#### MATERIAL PROVIDED

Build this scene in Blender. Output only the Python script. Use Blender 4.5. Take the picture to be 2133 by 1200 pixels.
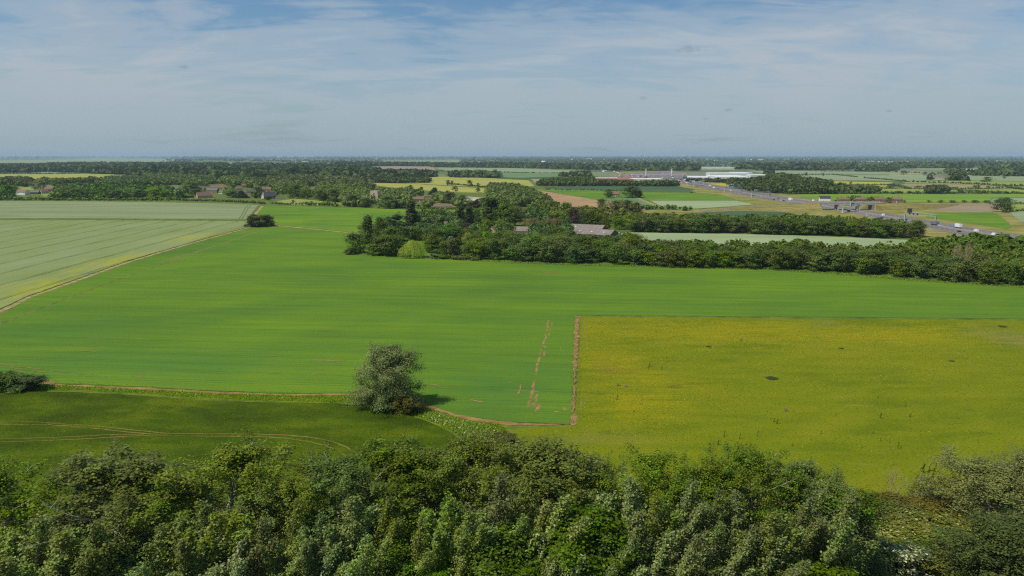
import bpy, bmesh, math, random
import numpy as np
from mathutils import Vector, Matrix
from mathutils.geometry import tessellate_polygon

S = bpy.context.scene
COL = S.collection
for o in list(bpy.data.objects):
    bpy.data.objects.remove(o)

# ------------------------------------------------------------------ camera
H = 65.0                      # drone height above the fields, metres
FPX = 1523.0                  # focal length in photo pixels (photo 2133 x 1200)
PITCH = math.radians(10.24)
cam = bpy.data.cameras.new('camera')
cam.sensor_width = 36.0
cam.lens = 36.0 * FPX / 2133.0
cam.clip_start = 0.5
cam.clip_end = 120000.0
camo = bpy.data.objects.new('camera', cam)
camo.location = (0, 0, H)
camo.rotation_euler = (math.pi / 2 - PITCH, 0, 0)
COL.objects.link(camo)
S.camera = camo

# ------------------------------------------------------------------ light
SUN_EL = math.radians(56)
SH = Vector((0.92, 0.39)).normalized()       # direction shadows fall on the ground
sun = bpy.data.lights.new('sun', 'SUN')
sun.energy = 4.2
sun.angle = math.radians(0.53)
sun.color = (1.0, 0.93, 0.80)
suno = bpy.data.objects.new('sun', sun)
d = Vector((SH.x * math.cos(SUN_EL), SH.y * math.cos(SUN_EL), -math.sin(SUN_EL)))
suno.rotation_euler = d.to_track_quat('-Z', 'Y').to_euler()
suno.location = (-200, -100, 300)
COL.objects.link(suno)

world = bpy.data.worlds.new('World')
S.world = world
world.use_nodes = True
wn, wl = world.node_tree.nodes, world.node_tree.links
wn.clear()


def N(nt, typ, **kw):
    n = nt.nodes.new(typ)
    for k, v in kw.items():
        if k.startswith('in_'):
            key = k[3:]
            key = int(key) if key.isdigit() else key.replace('_', ' ')
            n.inputs[key].default_value = v
        else:
            setattr(n, k, v)
    return n


def M(nt, op, a, b=None, c=None, clamp=False):
    n = nt.nodes.new('ShaderNodeMath')
    n.operation = op
    n.use_clamp = clamp
    for i, v in enumerate((a, b, c)):
        if v is None:
            continue
        if isinstance(v, (int, float)):
            n.inputs[i].default_value = v
        else:
            nt.links.new(v, n.inputs[i])
    return n.outputs[0]


def RAMP(nt, fac, stops, interp='LINEAR'):
    n = nt.nodes.new('ShaderNodeValToRGB')
    n.color_ramp.interpolation = interp
    els = n.color_ramp.elements
    while len(els) > 1:
        els.remove(els[-1])
    els[0].position = stops[0][0]
    els[0].color = tuple(stops[0][1]) + (1,) if not isinstance(stops[0][1], (int, float)) else (stops[0][1],) * 3 + (1,)
    for p, c in stops[1:]:
        e = els.new(p)
        e.color = tuple(c) + (1,) if not isinstance(c, (int, float)) else (c, c, c, 1)
    nt.links.new(fac, n.inputs[0])
    return n.outputs[0]


def MIX(nt, fac, a, b, blend='MIX'):
    n = nt.nodes.new('ShaderNodeMix')
    n.data_type = 'RGBA'
    n.blend_type = blend
    for i, v in ((0, fac), (6, a), (7, b)):
        if isinstance(v, (int, float)):
            n.inputs[i].default_value = v if i == 0 else (v, v, v, 1)
        elif isinstance(v, tuple):
            n.inputs[i].default_value = v + (1,) if len(v) == 3 else v
        else:
            nt.links.new(v, n.inputs[i])
    return n.outputs[2]


def build_sky():
    nt = world.node_tree
    sky = N(nt, 'ShaderNodeTexSky', sky_type='NISHITA', sun_disc=False)
    sky.sun_elevation = SUN_EL
    sky.sun_rotation = math.atan2(-SH.x, -SH.y)
    sky.altitude = 100
    sky.air_density = 1.0
    sky.dust_density = 1.2
    sky.ozone_density = 1.5
    tc = N(nt, 'ShaderNodeTexCoord')
    sep = N(nt, 'ShaderNodeSeparateXYZ')
    nt.links.new(tc.outputs['Generated'], sep.inputs[0])
    z = M(nt, 'MAXIMUM', sep.outputs[2], 0.0)
    den = M(nt, 'ADD', z, 0.17)
    comb = N(nt, 'ShaderNodeCombineXYZ')
    nt.links.new(M(nt, 'DIVIDE', sep.outputs[0], den), comb.inputs[0])
    nt.links.new(M(nt, 'DIVIDE', sep.outputs[1], den), comb.inputs[1])
    # high cirrus: streaks on a plane far overhead, drifting left to right
    mp = N(nt, 'ShaderNodeMapping')
    mp.inputs['Rotation'].default_value = (0, 0, math.radians(-14))
    mp.inputs['Scale'].default_value = (0.9, 1.25, 1.0)
    mp.inputs['Location'].default_value = (1.32, 0.63, 0.0)
    nt.links.new(comb.outputs[0], mp.inputs[0])
    n1 = N(nt, 'ShaderNodeTexNoise', in_Scale=1.1, in_Detail=10.0, in_Roughness=0.60, in_Distortion=0.7)
    nt.links.new(mp.outputs[0], n1.inputs['Vector'])
    mp2 = N(nt, 'ShaderNodeMapping')
    mp2.inputs['Rotation'].default_value = (0, 0, math.radians(-38))
    mp2.inputs['Scale'].default_value = (1.1, 3.0, 1.0)
    nt.links.new(comb.outputs[0], mp2.inputs[0])
    n2 = N(nt, 'ShaderNodeTexNoise', in_Scale=1.6, in_Detail=8.0, in_Roughness=0.55, in_Distortion=1.4)
    nt.links.new(mp2.outputs[0], n2.inputs['Vector'])
    cir = M(nt, 'ADD', M(nt, 'MULTIPLY', n1.outputs[0], 0.66), M(nt, 'MULTIPLY', n2.outputs[0], 0.34))
    # thin veil, thicker towards the horizon because one looks along it
    veil = RAMP(nt, z, [(0.0, 1.0), (0.07, 0.86), (0.125, 0.55), (0.20, 0.27), (0.45, 0.14), (1.0, 0.08)])
    hole = pixdir(880, 10)
    hd = N(nt, 'ShaderNodeVectorMath', operation='DISTANCE')
    nt.links.new(tc.outputs['Generated'], hd.inputs[0])
    hd.inputs[1].default_value = hole
    veil = M(nt, 'SUBTRACT', veil, RAMP(nt, hd.outputs['Value'], [(0.0, 0.22), (0.17, 0.0)], 'EASE'))
    cov = M(nt, 'ADD', M(nt, 'MULTIPLY', M(nt, 'SUBTRACT', cir, 0.49), 3.6), M(nt, 'MULTIPLY', veil, 1.25))
    cov = M(nt, 'SUBTRACT', cov, 0.12)
    fac = M(nt, 'MULTIPLY', RAMP(nt, cov, [(0.0, 0.0), (0.5, 0.55), (1.0, 0.95)], 'EASE'), 0.93)
    skyc = MIX(nt, 1.0, sky.outputs[0], (0.80, 1.05, 1.20), 'MULTIPLY')
    # cloud brightness: pale grey, greyer and bluer low down, with faint large patches
    big = N(nt, 'ShaderNodeTexNoise', in_Scale=2.2, in_Detail=3.0)
    nt.links.new(tc.outputs['Generated'], big.inputs['Vector'])
    cl_hi = MIX(nt, RAMP(nt, big.outputs[0], [(0.4, 0.0), (0.62, 1.0)]), (5.3, 6.2, 7.0), (6.0, 6.45, 6.9))
    cl = MIX(nt, RAMP(nt, z, [(0.0, 0.0), (0.115, 1.0)]), (4.3, 5.45, 6.1), cl_hi)
    col = MIX(nt, fac, skyc, cl)
    # a few small ragged dark cloudlets
    dv = N(nt, 'ShaderNodeTexNoise', in_Scale=90.0, in_Detail=4.0)
    nt.links.new(tc.outputs['Generated'], dv.inputs['Vector'])
    for (px, py, wx, wy, k) in ((1433, 103, 30, 8, 0.32), (382, 140, 13, 4, 0.34), (1342, 204, 12, 5, 0.22),
                                (1516, 229, 11, 4, 0.3), (1850, 231, 7, 3, 0.25), (1470, 247, 9, 3, 0.18)):
        v = pixdir(px, py)
        az, el = math.atan2(v.x, v.y), math.asin(v.z)
        azn = M(nt, 'ARCTAN2', sep.outputs[0], sep.outputs[1])
        da = M(nt, 'DIVIDE', M(nt, 'SUBTRACT', azn, az), wx / FPX)
        de = M(nt, 'DIVIDE', M(nt, 'SUBTRACT', sep.outputs[2], math.sin(el)), wy / FPX)
        r = M(nt, 'ADD', M(nt, 'MULTIPLY', da, da), M(nt, 'MULTIPLY', de, de))
        f = M(nt, 'SUBTRACT', M(nt, 'MULTIPLY', dv.outputs[0], 2.2), M(nt, 'ADD', r, 0.35))
        f = M(nt, 'MULTIPLY', M(nt, 'MULTIPLY', f, 1.6, clamp=True), k)
        col = MIX(nt, f, col, (2.2, 2.6, 3.1))
    bg = N(nt, 'ShaderNodeBackground')
    bg.inputs['Strength'].default_value = 0.08
    nt.links.new(col, bg.inputs['Color'])
    out = N(nt, 'ShaderNodeOutputWorld')
    nt.links.new(bg.outputs[0], out.inputs['Surface'])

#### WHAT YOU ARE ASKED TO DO
Omitting all pictures, restate exactly the lines of the material from its start through the line that contains "bpy.data.objects.remove(o)".

#### FINAL ANSWER
Build this scene in Blender. Output only the Python script. Use Blender 4.5. Take the picture to be 2133 by 1200 pixels.
import bpy, bmesh, math, random
import numpy as np
from mathutils import Vector, Matrix
from mathutils.geometry import tessellate_polygon

S = bpy.context.scene
COL = S.collection
for o in list(bpy.data.objects):
    bpy.data.objects.remove(o)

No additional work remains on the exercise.